We're coming up on five years since the publication of In the Dream House...

I hate that number, but yes, that's true. I just realized the other day that we were at about five years. That feels not possible.

And of course, this book predates its publication. You spent many years working on it and you've been living with this material for a very long time. Given that this book has been such a success, given that you have spent so much time reading from it and talking about it, does it change how you look back on that era of your life? Does it at all change your relationship with your trauma?

The thing about reading from a book like this — and this will be true when I read at WashU — I always read the same parts. Because for me, writing the book was so difficult, and the material is so difficult, and I continue to find it difficult. 

I still get dozens of messages every month from readers about it, and whenever I do events, it's the book that people speak to the most. To be clear, I love hearing from people who tell me that the book meant something to them. That's very special to me, and honestly makes me feel like it was worth it. Because sometimes I would feel like it wasn't worth it, because I'd be in such pain.

Honestly, I don't know how people write more than one nonfiction book. Because I wrote one and it's enough for me. (laughs) I'm done. Back to fiction for me.

There are going to be several students in the audience when you visit WashU. Do you have any advice for writing autobiographical nonfiction? Obviously, you took a very unique approach to your memoir. But what would you say to students who are looking to explore their own lives in their writing?

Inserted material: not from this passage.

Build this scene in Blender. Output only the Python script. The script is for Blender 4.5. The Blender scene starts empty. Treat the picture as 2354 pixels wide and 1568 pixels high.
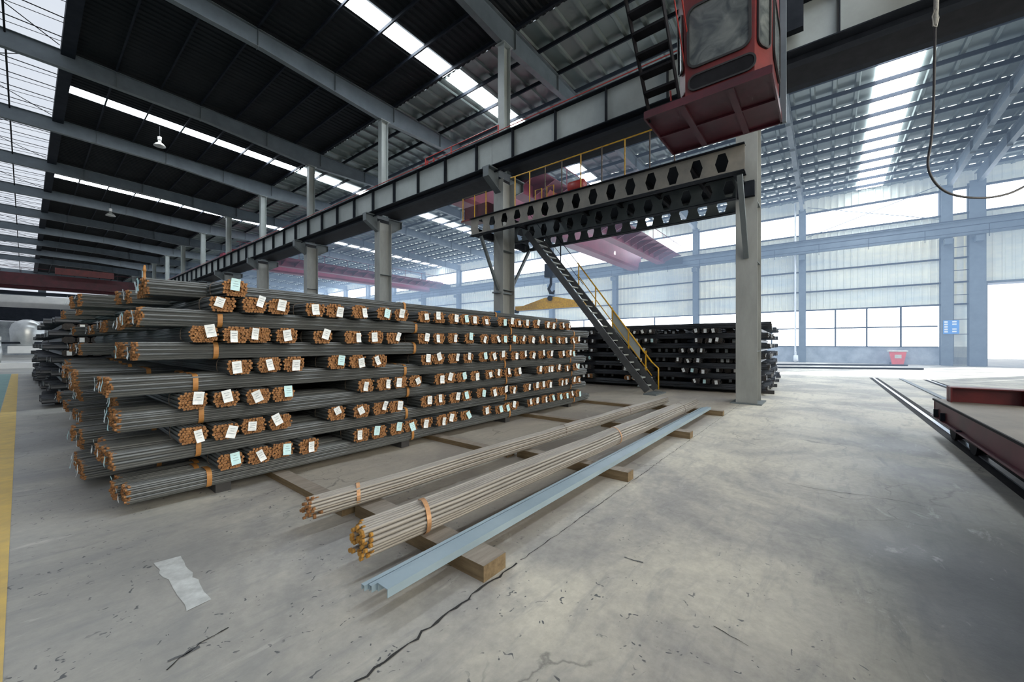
import bpy, math, random
from mathutils import Vector, Matrix

random.seed(7)
S = bpy.context.scene
COL = S.collection
EYE = 1.6
FPX = 900.0
YAW = math.radians(51.22)
FW = Vector((math.sin(YAW), math.cos(YAW), 0))
RT = Vector((math.cos(YAW), -math.sin(YAW), 0))


def ray(px, py):
    return FW + RT * ((px - 1177) / FPX) + Vector((0, 0, (791 - py) / FPX))


def on_z(px, py, z=0.0):
    d = ray(px, py)
    return Vector((0, 0, EYE)) + d * ((z - EYE) / d.z)


def on_depth(px, py, t):
    return Vector((0, 0, EYE)) + ray(px, py) * t


# ---------------------------------------------------------------- materials
def new_mat(name):
    m = bpy.data.materials.new(name)
    m.use_nodes = True
    nt = m.node_tree
    nt.nodes.clear()
    out = nt.nodes.new('ShaderNodeOutputMaterial')
    return m, nt, out


def N(nt, kind, **kw):
    n = nt.nodes.new(kind)
    for k, v in kw.items():
        if hasattr(n, k):
            setattr(n, k, v)
        else:
            n.inputs[k].default_value = v
    return n


def paint(name, c1, c2=None, rough=0.55, metal=0.0, scale=3.0, bump=0.0, bscale=30.0, spec=0.5, stretch=None):
    """A surface whose colour drifts between two tones with a little relief."""
    if c2 is None:
        c2 = tuple(v * 0.7 for v in c1)
    m, nt, out = new_mat(name)
    b = N(nt, 'ShaderNodeBsdfPrincipled')
    b.inputs['Roughness'].default_value = rough
    b.inputs['Metallic'].default_value = metal
    b.inputs['Specular IOR Level'].default_value = spec
    tc = N(nt, 'ShaderNodeTexCoord')
    mp = N(nt, 'ShaderNodeMapping')
    if stretch:
        mp.inputs['Scale'].default_value = stretch
    nt.links.new(tc.outputs['Object'], mp.inputs['Vector'])
    nz = N(nt, 'ShaderNodeTexNoise')
    nz.inputs['Scale'].default_value = scale
    nz.inputs['Detail'].default_value = 6
    nz.inputs['Roughness'].default_value = 0.65
    nt.links.new(mp.outputs[0], nz.inputs['Vector'])
    cr = N(nt, 'ShaderNodeValToRGB')
    cr.color_ramp.elements[0].position = 0.32
    cr.color_ramp.elements[1].position = 0.68
    cr.color_ramp.elements[0].color = (*c2, 1)
    cr.color_ramp.elements[1].color = (*c1, 1)
    nt.links.new(nz.outputs['Fac'], cr.inputs['Fac'])
    nt.links.new(cr.outputs[0], b.inputs['Base Color'])
    if bump:
        n2 = N(nt, 'ShaderNodeTexNoise')
        n2.inputs['Scale'].default_value = bscale
        n2.inputs['Detail'].default_value = 5
        nt.links.new(mp.outputs[0], n2.inputs['Vector'])
        bp = N(nt, 'ShaderNodeBump')
        bp.inputs['Strength'].default_value = bump
        bp.inputs['Distance'].default_value = 0.01
        nt.links.new(n2.outputs['Fac'], bp.inputs['Height'])
        nt.links.new(bp.outputs[0], b.inputs['Normal'])
    nt.links.new(b.outputs[0], out.inputs['Surface'])
    return m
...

The first thing I would say is the thing that I say whenever I teach a nonfiction class, which I do occasionally: you are not your trauma, and your currency is not your trauma. If you want to write 50 essays about cooking in the kitchen, and you don't want to write about your sexual assault, that's fine.

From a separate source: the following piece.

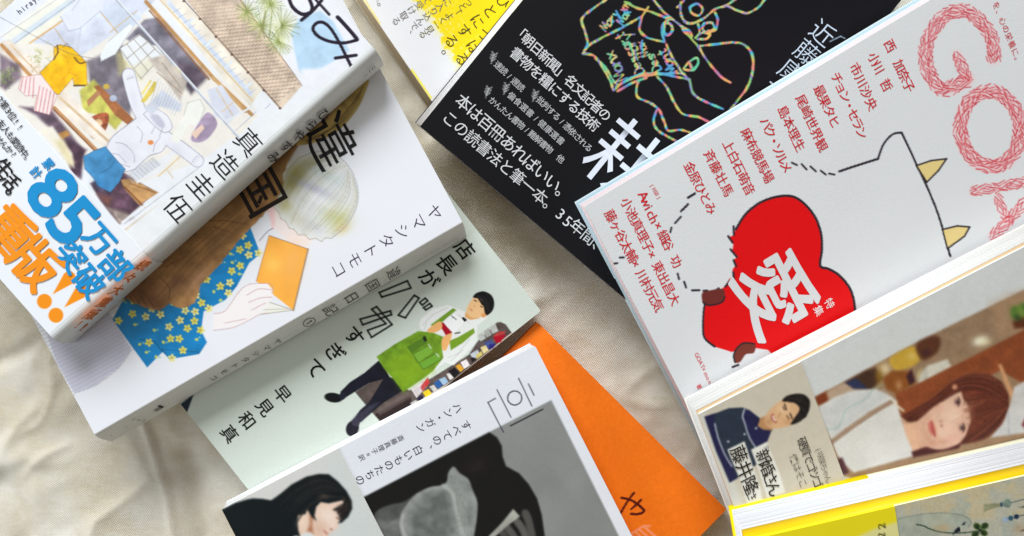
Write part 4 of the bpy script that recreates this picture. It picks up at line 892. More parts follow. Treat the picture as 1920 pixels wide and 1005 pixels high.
# ---- black book with the scratched, many-coloured drawing
RB = np.array([(226, 200, 96), (96, 206, 196), (86, 156, 222), (232, 116, 150), (240, 180, 100), (130, 206, 116), (136, 116, 222), (236, 212, 116), (92, 210, 166), (236, 140, 130)], float)
def rainbow(x, y):
    t = (fbm(x / 42, y / 42, 41, 2) * 22 + (x + y) / 90) % len(RB); i = t.astype(int) % len(RB); f = (t - np.floor(t))[:, None]
    return RB[i] * (1 - f) + RB[(i + 1) % len(RB)] * f
def paint_black(p):
    z = zz(1060, 0, 2.956)
    p.blob(1330, 200, 260, 120, (24, 18, 24), -30, .7)
    def L(pts, w=4.3, sm=True): p.line(z(*pts), w, (255, 255, 255), .93, 1.0, smooth=sm, cols=rainbow, wob=.7)
    for q in (((230, -5), (150, 50), (92, 104), (108, 170), (122, 240), (98, 296)), ((98, 296), (125, 255), (210, 205), (300, 160), (425, 90)), ((98, 296), (160, 310), (205, 370), (250, 450), (265, 500)),
              ((165, 320), (220, 370), (262, 440), (290, 470)), ((268, 500), (330, 450), (410, 415), (500, 405), (560, 415), (640, 430), (690, 440)), ((280, 480), (380, 430), (480, 415), (600, 405), (660, 410)), ((290, 505), (370, 460), (450, 430)),
              ((330, 10), (400, 45), (460, 60), (540, 90), (580, 105)), ((425, 90), (410, 150), (420, 180), (460, 210), (550, 232)), ((425, 90), (460, 38)), ((550, 232), (535, 150), (570, 110)),
              ((485, -10), (540, 60), (600, 110), (660, 160), (700, 215), (740, 260)), ((560, 245), (590, 310), (640, 390), (690, 450)), ((690, 450), (710, 520), (780, 565), (875, 605)),
              ((405, 450), (395, 490), (402, 540), (470, 570), (520, 610), (550, 680), (572, 725), (640, 720), (720, 745)), ((510, 425), (560, 480), (600, 560), (650, 630), (740, 650), (800, 680)), ((512, 600), (490, 660), (510, 720), (610, 780), (680, 830)),
              ((740, 260), (775, 320), (830, 390), (870, 430), (915, 458)), ((740, 255), (830, 245), (920, 235), (985, 245), (1030, 290), (1040, 370), (1015, 470), (960, 550), (910, 615)),
              ((640, 10), (640, 70), (660, 115), (700, 130), (770, 100), (830, 50), (890, 30), (950, -10)), ((890, 28), (960, 60), (1010, 72), (1070, 40), (1110, -10)), ((620, 40), (660, 0)), ((830, 70), (845, 110), (830, 165), (790, 170)),
              ((655, 380), (690, 340), (730, 322), (735, 355), (705, 388), (660, 385)), ((690, 350), (700, 375)), ((545, 130), (580, 130), (595, 165), (570, 195), (548, 180), (548, 140)),
              ((690, 40), (730, 20), (762, 50), (740, 85), (700, 70), (690, 40)), ((770, 130), (810, 125), (825, 155), (790, 180), (760, 160), (770, 130)), ((720, 210), (760, 180), (800, 190), (780, 215), (730, 215)), ((650, 150), (690, 175), (700, 205), (660, 175), (650, 150)), ((735, 130), (745, 180), (720, 210))):
        L(q)
    # scratched handwriting: runs upward, away from the lower edge
    font = {'M': [[(0, 0), (.15, 1), (.4, .2), (.65, 1), (.8, 0)]], 'a': [[(.6, .55), (.3, .6), (.1, .3), (.3, 0), (.6, .2), (.6, .55), (.68, 0)]], 'n': [[(.05, 0), (.05, .6), (.1, .4), (.4, .6), (.55, .4), (.58, 0)]],
            'x': [[(0, .6), (.5, 0)], [(.5, .6), (0, 0)]], 'D': [[(.1, 0), (.1, 1), (.5, .9), (.7, .5), (.5, .05), (.1, 0)]], 's': [[(.5, .55), (.2, .55), (.15, .38), (.45, .25), (.4, .02), (.05, .05)]],
            'c': [[(.5, .5), (.2, .55), (.08, .3), (.25, .02), (.5, .1)]], 'r': [[(.1, 0), (.1, .6), (.15, .4), (.45, .58)]], 't': [[(.3, 1), (.3, .1), (.5, .05)], [(.1, .65), (.55, .65)]], 'y': [[(.05, .6), (.3, .1)], [(.6, .6), (.15, -.4)]], 'e': [[(.1, .3), (.5, .35), (.35, .58), (.1, .4), (.15, .05), (.5, .08)]]}
    def scribble(word, x, y, ang, size, adv=.72):
        c, s_ = math.cos(ang), math.sin(ang); k = 0
        for ch in word:
            for st in font.get(ch, []):
                q = [(x + ((a + k * adv) * c - b * s_) * size, y - ((a + k * adv) * s_ + b * c) * size) for a, b in st]
                L(q, 2.7)
            k += 1
    for wd, x, y, sz in (("Manx", 345, 430, 64), ("Descart", 440, 400, 52), ("Mary", 425, 310, 54), ("Max", 470, 300, 46), ("Des", 535, 385, 50), ("Mant", 620, 392, 52)):
        scribble(wd, x, y, math.radians(118), sz)
    scribble("Mary", 225, 175, math.radians(52), 46); scribble("Max", 320, 140, math.radians(60), 44); scribble("xn", 330, 70, math.radians(55), 44)
    p.line([(1556, 78), (1568, 72), (1576, 68), (1584, 72)], 1.8, (170, 190, 210))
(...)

I remember noticing this in the early '00s when I was a grad student, and I was just coming into writing. Every other day, there would be some poorly edited essay that would come out online, revealing someone's most horrific secret. They'd probably been paid like $50 for it — if that — and they were often young women. Not always, but often. And I always found that so distasteful, and so ugly. That model has evolved, but I still think we do it.

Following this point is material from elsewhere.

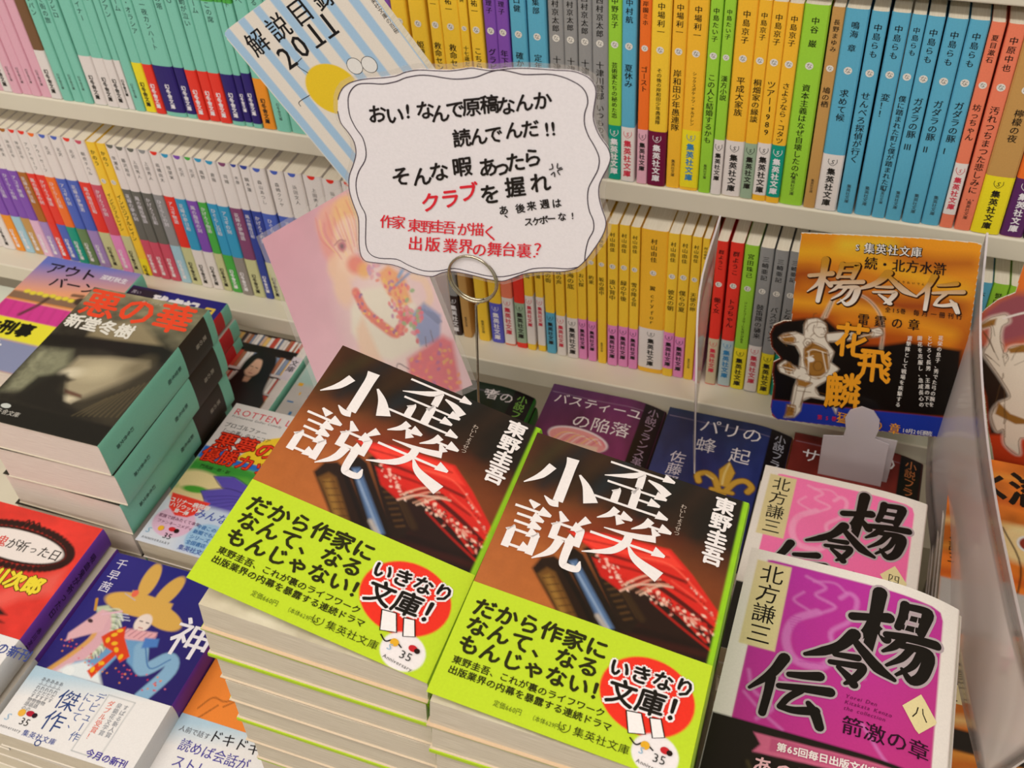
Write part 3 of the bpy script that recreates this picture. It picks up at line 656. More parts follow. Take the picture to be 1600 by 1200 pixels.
mb = MB(); mb.box(-52, 46, -62, 52, 0, bA-TZ-4, lin('e0d8c6')); mb.build('block', BOARD, rb)
rb = empty('display_riser', M3(-180, 270, TZ), label='white riser block under the right-hand lime-banded stack', cat='riser')
mb = MB(); mb.box(56, 148, -62, 66, 0, bB-TZ-6, lin('e0d8c6')); mb.build('block', BOARD, rb)

# ------------------------------------------------------------------ the brush-titled pair with white borders
def art_yang(base, dark, num_on=True):
    c = Canvas(105, 148, .62, 'ece6e0')
    m = c.mask([(9, 8), (9.6, 5.6), (12, 5), (92, 6), (96.5, 7.5), (98, 12), (98.5, 104), (9, 104)])
    c.grad(base, dark, 20, 10, 90, 110, m)
    lite = '%02x%02x%02x' % tuple(min(255, int(int(base[i:i+2], 16)*.6+255*.40)) for i in (0, 2, 4))
    for pts, w in [([(30, 10), (40, 14), (36, 20), (46, 24), (40, 30)], 1.6), ([(34, 12), (44, 10), (50, 14)], 1.1), ([(38, 30), (28, 38), (26, 50), (32, 60), (44, 60), (50, 52)], 4.2),
                   ([(52, 52), (46, 40), (54, 30), (56, 18), (52, 14), (48, 18)], 2.4), ([(30, 20), (26, 26), (34, 30)], 1.2), ([(48, 56), (58, 56), (64, 60)], 2.0),
                   ([(12, 72), (16, 82), (26, 88), (20, 96)], 1.6), ([(12, 84), (22, 92), (32, 98)], 1.2), ([(66, 84), (80, 100), (95, 102)], 1.4), ([(30, 62), (26, 70), (34, 74)], 1.2)]:
        c.line(pts, w, lite, .7, .8)
    for k in range(16): c.line([(25+k*.6, 36+k*1.6), (31+k*.9, 36+k*1.5)], .5, base, .7)
    c.rect(4.5, 6.8, 22, 58.5, 'ddcf9c', .4)
    c.rect(0, 98.5, 105, 148, '1a1410', .4)
    c.poly([(20, 103), (104, 100), (105, 107), (21, 112.5), (24, 108)], 'd86a90', .5, .9); c.poly([(28, 103.6), (104, 101), (104, 106), (28, 110)], 'b84c78', .5, .8)
    for k in range(9): c.line([(20+k*10, 118+(k % 3)*6), (26+k*10, 126), (36+k*9, 122)], 1.2, '6a5c34', .35, 1)
    return c
def yang_book(label, pos, rot, base, dark, num, tl, tr, drop, spinec, tail=()):
    zc = lambda u, v: -drop*max(0., (u-62)/43)**2.2 - (drop*.12*(1-v/148)*max(0, (u-40)/65))
    root, S, cov, _, _, bot, T = lying_book('white_bordered_book', label, pos, rot, 105, 148, tl, tr, art_yang(base, dark), [(0, 148, 'ece4de')], zc=zc, edge='e8e0da', pages=PAGES,
        group='white-bordered brush title paperbacks')
    L = Lettering(S, .12)
    L.vert('北方謙三', 13.2, 8.2, 12.2, '1c1814', .0, 1.0)
    for k, u, v, w, h in (('楊', 55, 9, 40, 45), ('令', 36, 37.5, 40, 30), ('伝', 14, 62, 36, 31)):
        brush(L, k, u, v, w, h, ('b4a6ac', '161210'), (8.5, 2.2))
    L.poly2(np.array([(90.6, 58.3), (92.5, 60.5), (99, 69), (98.5, 70.5), (91.3, 79), (89.5, 77.6), (82.6, 67.9)]), [tuple(range(7))], 'e6d8a4')
    L.ch(num, 91, 68.5, 7.6, '2a2418')
    L.h('箭激の章', 57, 87, 10, '2c0c24', .01)
    for k, t in enumerate(('Yorei Den', 'Kitakata Kenzo', 'the collection')): L.h(t, 57, 72+k*3.2, 2.9, '6a1450', 0, shear=.2)
    L.h('第65回毎日出版文化賞特別賞', 31, 107, 4.6, 'f0e4e4', .03, 1, .98, slope=-.035)
    L.h('あの飛翔ふたたび', 22, 118.5, 9.5, 'e6b4bc', .02); L.h('緑林の大水滸', 8, 130, 10, 'e6b4bc', .03)
    L.build('title_lettering', cov)
    return root
ycols = dict(base='a8248c', dark='b02a70')
yang_book('magenta-purple paperback with white border and black brush title, in front of the pink one', (-25.2, 216.8, -471.4), (0, .9, .2), 'b82ea4', 'c2347e', '八', 17, 15, 9, 'e8')
yang_book('bright pink paperback with white border and black brush title, behind the magenta one', (-35.9, 364., -569.9), (0, 0, -.4), 'fb7cba', 'f068a4', '四', 17, 16, 4, 'e8')

# generic pile of alike closed books under a top book
def pile(name, what, pos, rot, w, h, t, n, edge, spine, pages, group, dz0, plain='c8c0b4', dx=2.0, cat='book'):
    r = random.Random(hash(what) % 97 if False else len(what)); x, y, z = pos; z -= dz0
    for i in range(n):
        x0 = x+r.uniform(-dx, dx)
        lying_book(name, f'{ordinal(i+2)} book down in the pile under the {what}', (x0, y+r.uniform(-.6, 1.5), z), (0, 0, rot[2]*.5+r.uniform(-.6, .6)), w, h, t, t, None, spine, edge=edge, pages=pages, group=group, plain=plain)
        z -= t+.75
    return z
def support(label, x0, x1, y0, y1, ztop):
    e = empty('display_riser', M3((x0+x1)/2, (y0+y1)/2, TZ), label=label, cat='riser')
    mb = MB(); mb.box(-(x1-x0)/2, (x1-x0)/2, -(y1-y0)/2, (y1-y0)/2, 0, ztop-TZ-.3, lin('e0d8c6')); mb.build('block', BOARD, e)
WS = [(0, 148, 'ece4de')]
z = pile('white_bordered_book', 'magenta-purple white-bordered book', (-22, 218, -471.4), (0, 0, 0), 105, 148, 16, 4, 'e8e0da', WS, PAGES, 'white-bordered brush title paperbacks', 17.8+1.7)
support('white riser block under the magenta-purple book pile', -15, 75, 225, 355, z+.8)
z = pile('white_bordered_book', 'bright pink white-bordered book', (-35, 365, -569.9), (0, 0, 0), 105, 148, 16, 4, 'e8e0da', WS, PAGES, 'white-bordered brush title paperbacks', 17.8)
support('white riser block under the bright pink book pile', -30, 64, 372, 505, z+.8)

# ------------------------------------------------------------------ back row against the shelf: four history novels
def novel(kind, label, x, z, w, t, title, tu, sizes, colA, colB, strip, sc, extra=None, drop=7.):
    c = Canvas(w, 148, .75, colA); c.grad(colA, colB, 10, 0, w-20, 90); c.grain(len(title)+kind, .35, 16, (1, 2.2))
    c.line([(2, 9), (w*.4, 9.6), (w-16, 8.8)], .35, 'b8a8c0', .6)
    c.rect(w-17, 0, w, 148, '171014', .5)
    if extra: extra(c)
    zc = lambda u, v: -drop*max(0., (u-w*.66)/(w*.34))**2
    root, S, cov, _, _, bot, T = lying_book('history_novel', label, (x, 486, z), (0, 0, 0), w, 148, t, t, c, [(0, 148, strip)], zc=zc, edge='c0a884', pages=PAGES, group='history novels in the back row')
    L = Lettering(S, .12)
    for tt, u, v, s_ in title: L.h(tt, u, v, s_, 'ece6ec', .0)
    L.vert('小説フランス革命', w-8.5, 3, 9.4, sc, 0, .98)
    return root, S, cov, L
def lily(c):
    for g, o in (('6e4a18', .8), ('d8a840', 0)):
        c.poly([(59, 46-o), (65+o, 56), (62.5, 72), (56, 72), (53-o, 56)], g)
        for sgn in (-1, 1):
            c.line([(59+sgn*3, 76), (59+sgn*8, 66), (59+sgn*15, 62), (59+sgn*21, 66), (59+sgn*19, 72)], 4.6+o*2, g)
        c.line([(51, 77), (67, 77)], 3.4+o*2, g)
        c.poly([(55, 79), (63, 79), (62, 92), (59, 98), (56, 92)], g)
    c.line([(59, 48), (57.5, 60), (58, 70)], 1.6, 'f4dc90', .8); c.line([(50, 67), (44, 64)], 1.2, 'f4dc90', .8)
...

I chose very intentionally to write what I wrote. And it was so hard to have that out in the world. I can't imagine how it would feel to have produced something that was anything less than the most intentional project I could have possibly done. 

So if you do want to write about your trauma and things that have happened to you, you also have to ask yourself: am I in the right place mentally to talk about this? Am I at a sufficient distance? Because I remember early on, I tried to write about the material that's in the memoir when it was very fresh. Everything I wrote was terrible, because I was too sad, too raw to write anything interesting. I just had no perspective on what had happened to me. The minute I started thinking in this other way about genre and structure, it felt like it gave this effervescence and this energy that it hadn't had before, which made the project feel possible.

We're not often in the business of breaking news, but do you have any updates on your next project?

I'm working on it, literally, right now. I'm working on a new collection: A Brief and Fearful Star. I don't know when it will be out, but I'm hoping soon.